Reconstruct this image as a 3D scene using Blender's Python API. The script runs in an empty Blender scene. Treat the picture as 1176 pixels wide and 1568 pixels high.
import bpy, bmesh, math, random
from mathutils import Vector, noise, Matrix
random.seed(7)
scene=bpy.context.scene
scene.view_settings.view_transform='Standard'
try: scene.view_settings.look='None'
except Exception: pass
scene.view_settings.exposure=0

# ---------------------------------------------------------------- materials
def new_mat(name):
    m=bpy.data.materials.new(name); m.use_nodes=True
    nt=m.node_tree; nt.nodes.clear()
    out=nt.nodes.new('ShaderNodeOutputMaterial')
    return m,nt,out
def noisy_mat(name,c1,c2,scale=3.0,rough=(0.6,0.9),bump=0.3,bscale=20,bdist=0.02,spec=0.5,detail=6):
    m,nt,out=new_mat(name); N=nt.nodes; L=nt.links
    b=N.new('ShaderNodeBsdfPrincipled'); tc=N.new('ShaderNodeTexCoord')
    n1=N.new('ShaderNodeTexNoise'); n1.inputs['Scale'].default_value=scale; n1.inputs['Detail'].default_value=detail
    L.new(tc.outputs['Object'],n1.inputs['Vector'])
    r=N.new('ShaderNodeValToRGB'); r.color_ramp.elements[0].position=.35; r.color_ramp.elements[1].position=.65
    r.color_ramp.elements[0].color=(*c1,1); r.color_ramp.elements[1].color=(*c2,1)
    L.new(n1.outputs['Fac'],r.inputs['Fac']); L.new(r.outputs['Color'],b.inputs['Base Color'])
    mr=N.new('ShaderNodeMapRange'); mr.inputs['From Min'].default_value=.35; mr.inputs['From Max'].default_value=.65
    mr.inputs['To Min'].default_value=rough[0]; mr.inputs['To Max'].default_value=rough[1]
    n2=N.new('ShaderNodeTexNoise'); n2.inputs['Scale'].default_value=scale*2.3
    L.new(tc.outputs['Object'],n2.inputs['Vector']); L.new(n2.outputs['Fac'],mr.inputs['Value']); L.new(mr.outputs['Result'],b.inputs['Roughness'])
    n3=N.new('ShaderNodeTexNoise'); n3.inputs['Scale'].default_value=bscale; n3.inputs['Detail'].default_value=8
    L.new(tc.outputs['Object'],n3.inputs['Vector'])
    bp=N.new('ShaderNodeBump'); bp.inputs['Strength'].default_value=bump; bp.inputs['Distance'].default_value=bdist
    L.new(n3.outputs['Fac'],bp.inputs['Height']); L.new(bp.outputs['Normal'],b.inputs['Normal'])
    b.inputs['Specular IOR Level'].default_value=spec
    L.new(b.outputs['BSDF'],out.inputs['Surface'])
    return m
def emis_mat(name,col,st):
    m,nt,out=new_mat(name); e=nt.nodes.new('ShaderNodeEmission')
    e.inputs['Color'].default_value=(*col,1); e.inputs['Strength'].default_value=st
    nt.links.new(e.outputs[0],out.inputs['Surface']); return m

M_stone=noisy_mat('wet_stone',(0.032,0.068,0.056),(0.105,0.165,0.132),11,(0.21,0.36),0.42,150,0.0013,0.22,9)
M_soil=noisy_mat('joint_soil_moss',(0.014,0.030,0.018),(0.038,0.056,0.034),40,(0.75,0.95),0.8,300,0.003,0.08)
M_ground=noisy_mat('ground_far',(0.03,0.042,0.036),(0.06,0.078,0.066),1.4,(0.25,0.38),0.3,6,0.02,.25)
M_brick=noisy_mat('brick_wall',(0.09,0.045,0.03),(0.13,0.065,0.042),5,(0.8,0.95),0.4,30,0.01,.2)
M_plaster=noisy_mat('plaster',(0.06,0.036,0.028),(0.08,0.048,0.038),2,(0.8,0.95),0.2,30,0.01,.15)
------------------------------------
** What you have to do **
In the listing above, reproduce the first line and each one after it through the line that contains "scene.view_settings.exposure=0".

** Full output **
Reconstruct this image as a 3D scene using Blender's Python API. The script runs in an empty Blender scene. Treat the picture as 1176 pixels wide and 1568 pixels high.
import bpy, bmesh, math, random
from mathutils import Vector, noise, Matrix
random.seed(7)
scene=bpy.context.scene
scene.view_settings.view_transform='Standard'
try: scene.view_settings.look='None'
except Exception: pass
scene.view_settings.exposure=0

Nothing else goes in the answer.